* [Task prompt]: Emit the data below verbatim, stripping out any pictures.

>>>

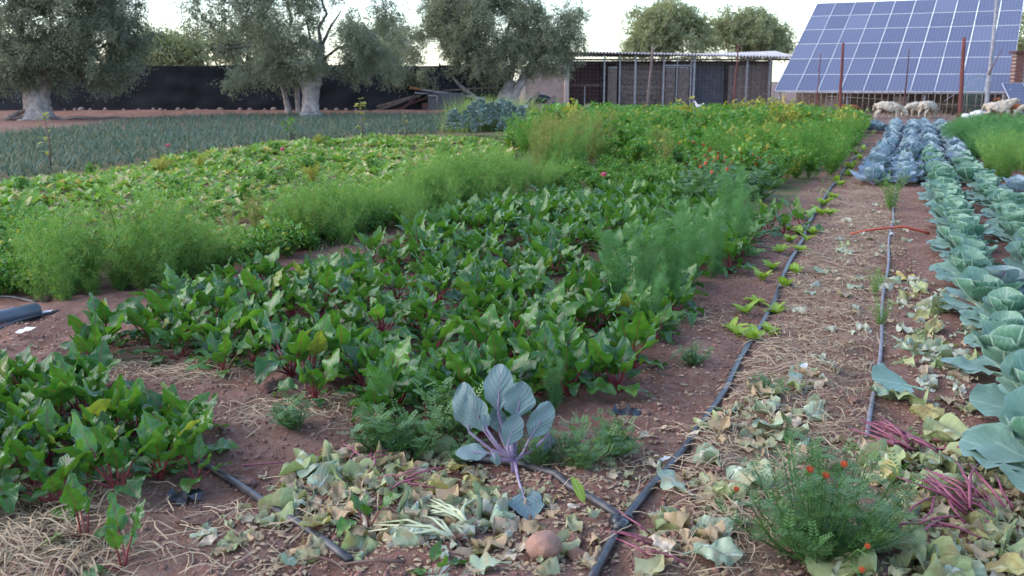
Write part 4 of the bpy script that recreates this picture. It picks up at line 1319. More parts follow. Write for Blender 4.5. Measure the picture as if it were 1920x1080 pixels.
zones = [('in the litter pile before the front beets', [(600, 860), (740, 845), (880, 880), (900, 950), (860, 1010), (640, 1020), (560, 940)], 52, (.40, .12, .22, .26), .95),
         ('beside the onion stalks and the potato', [(760, 960), (940, 950), (1070, 960), (1090, 1050), (960, 1090), (780, 1060)], 16, (.1, .15, .6, .15), .7),
         ('along the foot of the cabbage row', [(1690, 520), (1780, 540), (1800, 640), (1840, 760), (1820, 810), (1720, 780), (1680, 620)], 40, (.35, .42, .13, .10), .95),
         ('in the heap below the largest cabbage', [(1620, 850), (1760, 820), (1880, 900), (1960, 960), (1960, 1100), (1600, 1100)], 78, (.33, .14, .25, .28), 1.0),
         ('on the path where the straw starts', [(1260, 930), (1400, 740), (1520, 720), (1560, 830), (1480, 880), (1370, 1000), (1330, 1090), (1180, 1090)], 34, (.28, .34, .3, .08), .8),
         ('scattered along the middle of the path', [(1430, 700), (1500, 500), (1590, 400), (1690, 380), (1720, 500), (1680, 680), (1560, 720)], 24, (.2, .25, .5, .05), .62),
         ('on the bare soil near the hose tee', [(1020, 930), (1140, 860), (1290, 780), (1240, 900), (1150, 960)], 7, (.1, .05, .75, .1), .55),
         ('on bare soil by the hose end', [(380, 960), (500, 880), (620, 960), (640, 1060), (400, 1060)], 12, (.15, .05, .6, .2), .5)]
for zl, pix, n, pr, sc_ in zones:
    sc_ *= 1.55
    q = scatter_in(pix, n * 2)
    q = q[clear(q, .09)][:n]
    for i, (x, y) in enumerate(q):
        mk = random.choices(list(NAMES), pr)[0]
        o = put('wilted_leaf', random.choice(LIT[mk]), None, (x, y, H(x, y) + .008 + .022 * random.random()), (random.uniform(-.25, .25), random.uniform(-.25, .15), random.uniform(0, 6.28)), sc_ * random.uniform(.65, 1.2))
        tag(o, NAMES[mk] + ' wilted leaf ' + zl, 'wilted leaf', 'wilted leaves ' + zl)
for (px, py, mk, s_, yw, lab) in ((1062, 975, 'lit_cream', .7, 1.0, 'single dry tan leaf on the soil behind the potato'), (925, 985, 'lit_cream', .95, .6, 'pinkish white wilted leaf at the edge of the onion stalks'), (1300, 950, 'lit_blue', 1.25, 2.2, 'big pale bluish leaf with torn edge beside the marigold bush'), (1010, 880, 'lit_cream', .7, 1.2, 'dry curled leaf on the litter just before the potato'),
                               (1210, 1020, 'lit_green', 1.2, .4, 'yellow-green wilted leaf right next to the hose tee'), (1730, 745, 'cab', .95, 3.3, 'fresh green cabbage leaf lying flat before the row'), (1705, 760, 'lit_blue', 1.3, 2.8, 'wide bluish cabbage leaf lying flat before the row'), (1770, 790, 'lit_yellow', 1.3, 2.5, 'yellow-green torn leaf under the large cabbage'), (1000, 1045, 'lit_cream', .8, 2.4, 'white curled leaf right behind the potato'),
                               (1075, 1075, 'lit_cream', .9, .2, 'cream dry leaf in front of the potato')):
    Q = g(px, py)
    me = random.choice(LIT[mk]) if mk in LIT else CAB['cab'][4][0]
    tag(put('wilted_leaf', me, None, (Q[0], Q[1], H(Q[0], Q[1]) + .02), (random.uniform(-.2, .2), -.1, yw), s_), lab, 'wilted leaf')
Q = g(480, 880)
fl = empty('fallen_beet_leaf', (Q[0] - .05, Q[1], H(Q[0], Q[1]) + .02))
tag(fl, 'green beet leaf on a long magenta stalk lying flat on the soil', 'beet leaf')
leaf_geo(.20, .17, .11, 'beet', 3, 2, -10, .1, .08, 2.5, nu=7, nv=9, seed=1500, pr=.004).obj('leaf', [M['beet'], M['magenta']], fl)
Q = g(1094, 958)
tag(put('leaf_piece', leaf_geo(.0, .11, .045, 'long', 25, 0, -10, .2, .05, 2, nu=5, nv=6, seed=1501, stem=False).mesh('leaf piece', [M['lettuce']]), None, (Q[0], Q[1], H(Q[0], Q[1]) + .01), (0, -.5, 2.2)), 'bright yellow-green leaf piece propped on the lateral hose', 'leaf')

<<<

* [Result of the task]:
Write part 4 of the bpy script that recreates this picture. It picks up at line 1319. More parts follow. Write for Blender 4.5. Measure the picture as if it were 1920x1080 pixels.
zones = [('in the litter pile before the front beets', [(600, 860), (740, 845), (880, 880), (900, 950), (860, 1010), (640, 1020), (560, 940)], 52, (.40, .12, .22, .26), .95),
         ('beside the onion stalks and the potato', [(760, 960), (940, 950), (1070, 960), (1090, 1050), (960, 1090), (780, 1060)], 16, (.1, .15, .6, .15), .7),
         ('along the foot of the cabbage row', [(1690, 520), (1780, 540), (1800, 640), (1840, 760), (1820, 810), (1720, 780), (1680, 620)], 40, (.35, .42, .13, .10), .95),
         ('in the heap below the largest cabbage', [(1620, 850), (1760, 820), (1880, 900), (1960, 960), (1960, 1100), (1600, 1100)], 78, (.33, .14, .25, .28), 1.0),
         ('on the path where the straw starts', [(1260, 930), (1400, 740), (1520, 720), (1560, 830), (1480, 880), (1370, 1000), (1330, 1090), (1180, 1090)], 34, (.28, .34, .3, .08), .8),
         ('scattered along the middle of the path', [(1430, 700), (1500, 500), (1590, 400), (1690, 380), (1720, 500), (1680, 680), (1560, 720)], 24, (.2, .25, .5, .05), .62),
         ('on the bare soil near the hose tee', [(1020, 930), (1140, 860), (1290, 780), (1240, 900), (1150, 960)], 7, (.1, .05, .75, .1), .55),
         ('on bare soil by the hose end', [(380, 960), (500, 880), (620, 960), (640, 1060), (400, 1060)], 12, (.15, .05, .6, .2), .5)]
for zl, pix, n, pr, sc_ in zones:
    sc_ *= 1.55
    q = scatter_in(pix, n * 2)
    q = q[clear(q, .09)][:n]
    for i, (x, y) in enumerate(q):
        mk = random.choices(list(NAMES), pr)[0]
        o = put('wilted_leaf', random.choice(LIT[mk]), None, (x, y, H(x, y) + .008 + .022 * random.random()), (random.uniform(-.25, .25), random.uniform(-.25, .15), random.uniform(0, 6.28)), sc_ * random.uniform(.65, 1.2))
        tag(o, NAMES[mk] + ' wilted leaf ' + zl, 'wilted leaf', 'wilted leaves ' + zl)
for (px, py, mk, s_, yw, lab) in ((1062, 975, 'lit_cream', .7, 1.0, 'single dry tan leaf on the soil behind the potato'), (925, 985, 'lit_cream', .95, .6, 'pinkish white wilted leaf at the edge of the onion stalks'), (1300, 950, 'lit_blue', 1.25, 2.2, 'big pale bluish leaf with torn edge beside the marigold bush'), (1010, 880, 'lit_cream', .7, 1.2, 'dry curled leaf on the litter just before the potato'),
                               (1210, 1020, 'lit_green', 1.2, .4, 'yellow-green wilted leaf right next to the hose tee'), (1730, 745, 'cab', .95, 3.3, 'fresh green cabbage leaf lying flat before the row'), (1705, 760, 'lit_blue', 1.3, 2.8, 'wide bluish cabbage leaf lying flat before the row'), (1770, 790, 'lit_yellow', 1.3, 2.5, 'yellow-green torn leaf under the large cabbage'), (1000, 1045, 'lit_cream', .8, 2.4, 'white curled leaf right behind the potato'),
                               (1075, 1075, 'lit_cream', .9, .2, 'cream dry leaf in front of the potato')):
    Q = g(px, py)
    me = random.choice(LIT[mk]) if mk in LIT else CAB['cab'][4][0]
    tag(put('wilted_leaf', me, None, (Q[0], Q[1], H(Q[0], Q[1]) + .02), (random.uniform(-.2, .2), -.1, yw), s_), lab, 'wilted leaf')
Q = g(480, 880)
fl = empty('fallen_beet_leaf', (Q[0] - .05, Q[1], H(Q[0], Q[1]) + .02))
tag(fl, 'green beet leaf on a long magenta stalk lying flat on the soil', 'beet leaf')
leaf_geo(.20, .17, .11, 'beet', 3, 2, -10, .1, .08, 2.5, nu=7, nv=9, seed=1500, pr=.004).obj('leaf', [M['beet'], M['magenta']], fl)
Q = g(1094, 958)
tag(put('leaf_piece', leaf_geo(.0, .11, .045, 'long', 25, 0, -10, .2, .05, 2, nu=5, nv=6, seed=1501, stem=False).mesh('leaf piece', [M['lettuce']]), None, (Q[0], Q[1], H(Q[0], Q[1]) + .01), (0, -.5, 2.2)), 'bright yellow-green leaf piece propped on the lateral hose', 'leaf')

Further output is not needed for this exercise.